John Lyttle on film
All Christmas film fare totes a heavy-handed neo-Victorian moral (blame a certain Mr Dickens); yea, even such gory Ghoultide treats as Black Christmas and the psycho-Santa segment that enlivened Tales from the Crypt. They demand that you express goodwill to all men every bit as much as White Christmas and Miracle on 34th Street. It's just that rather than wring their hands (see Rudolph or Trapped in Paradise or Santa Claus: The Movie - or better yet, don't) they'll wring your neck instead. Turkey-style. That'll teach you to take the birth of Christ in the spirit intended.
The spirit intended is liable to have you retching quicker than Mummy's sage and onion cannonballs, the ones she made in October, the same month she put on the Brussels sprouts. We all know she's going to be in a vile temper, that Dad will be both legless and lazy, and the rug rats will be sick, hit one another and cry hysterically when they discover that Barbie is missing her Cheap Slut ensemble and Action Man doesn't have gripping hands. The Nightmare Before Christmas? This is The Nightmare That is Christmas.

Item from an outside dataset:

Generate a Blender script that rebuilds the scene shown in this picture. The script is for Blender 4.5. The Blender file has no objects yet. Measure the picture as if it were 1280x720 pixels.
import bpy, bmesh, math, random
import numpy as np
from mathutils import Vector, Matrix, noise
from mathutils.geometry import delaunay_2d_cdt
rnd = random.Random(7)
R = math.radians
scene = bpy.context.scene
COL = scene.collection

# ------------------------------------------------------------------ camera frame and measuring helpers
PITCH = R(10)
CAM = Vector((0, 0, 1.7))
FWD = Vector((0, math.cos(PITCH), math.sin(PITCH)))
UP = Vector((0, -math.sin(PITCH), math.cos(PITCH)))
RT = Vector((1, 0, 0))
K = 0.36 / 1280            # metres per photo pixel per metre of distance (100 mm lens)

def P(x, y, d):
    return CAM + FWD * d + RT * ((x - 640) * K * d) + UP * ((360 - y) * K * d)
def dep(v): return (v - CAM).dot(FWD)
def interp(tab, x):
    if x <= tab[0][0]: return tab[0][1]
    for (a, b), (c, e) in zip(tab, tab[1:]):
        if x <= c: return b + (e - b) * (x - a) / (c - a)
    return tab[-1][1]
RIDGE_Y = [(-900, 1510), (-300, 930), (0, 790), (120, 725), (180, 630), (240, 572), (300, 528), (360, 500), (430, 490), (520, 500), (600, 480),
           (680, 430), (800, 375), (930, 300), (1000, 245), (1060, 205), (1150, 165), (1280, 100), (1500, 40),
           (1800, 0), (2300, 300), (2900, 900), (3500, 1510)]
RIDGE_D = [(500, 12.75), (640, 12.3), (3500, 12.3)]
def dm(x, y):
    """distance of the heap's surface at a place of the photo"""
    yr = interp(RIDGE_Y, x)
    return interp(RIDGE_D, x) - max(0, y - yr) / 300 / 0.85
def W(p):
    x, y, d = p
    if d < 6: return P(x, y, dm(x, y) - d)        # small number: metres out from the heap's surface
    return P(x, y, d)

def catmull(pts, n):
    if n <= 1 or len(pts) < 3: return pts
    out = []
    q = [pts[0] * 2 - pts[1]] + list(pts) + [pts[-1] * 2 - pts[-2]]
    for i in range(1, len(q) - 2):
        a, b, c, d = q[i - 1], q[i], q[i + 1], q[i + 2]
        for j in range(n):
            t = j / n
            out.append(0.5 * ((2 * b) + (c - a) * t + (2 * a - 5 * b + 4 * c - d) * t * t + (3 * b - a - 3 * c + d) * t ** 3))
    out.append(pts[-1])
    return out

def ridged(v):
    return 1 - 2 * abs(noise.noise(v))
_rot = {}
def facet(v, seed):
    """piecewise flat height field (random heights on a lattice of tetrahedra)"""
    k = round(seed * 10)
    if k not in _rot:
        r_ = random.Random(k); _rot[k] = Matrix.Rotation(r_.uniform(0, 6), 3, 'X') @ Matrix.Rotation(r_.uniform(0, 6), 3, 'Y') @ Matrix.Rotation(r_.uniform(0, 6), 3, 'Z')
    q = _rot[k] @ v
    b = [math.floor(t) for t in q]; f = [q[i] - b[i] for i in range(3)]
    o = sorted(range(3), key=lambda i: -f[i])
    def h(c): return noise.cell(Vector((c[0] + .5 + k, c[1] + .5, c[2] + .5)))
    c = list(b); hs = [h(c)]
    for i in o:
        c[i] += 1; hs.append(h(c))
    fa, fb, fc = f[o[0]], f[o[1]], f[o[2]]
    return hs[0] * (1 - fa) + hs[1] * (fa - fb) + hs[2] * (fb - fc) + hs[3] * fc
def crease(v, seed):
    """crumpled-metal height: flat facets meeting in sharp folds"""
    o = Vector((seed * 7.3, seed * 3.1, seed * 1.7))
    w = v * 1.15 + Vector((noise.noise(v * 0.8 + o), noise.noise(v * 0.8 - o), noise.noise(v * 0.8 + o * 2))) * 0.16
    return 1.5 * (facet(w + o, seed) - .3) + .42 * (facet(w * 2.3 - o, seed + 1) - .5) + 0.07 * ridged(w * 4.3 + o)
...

But the morally uplifting movies want us not only to spend time with these people, but to love them too (Home Alone, Home Alone 2, A Christmas Story). Films like The Santa Claus (right) pretend that they encapsulate the true meaning of the season - give, give, give - and are bulwarks against shallow commercialisation. If that's true, how come The Santa Claus didn't put its money where its white beard is and hit cinemas in, say, June? Christmas celluloid - the biggest snow job of them all.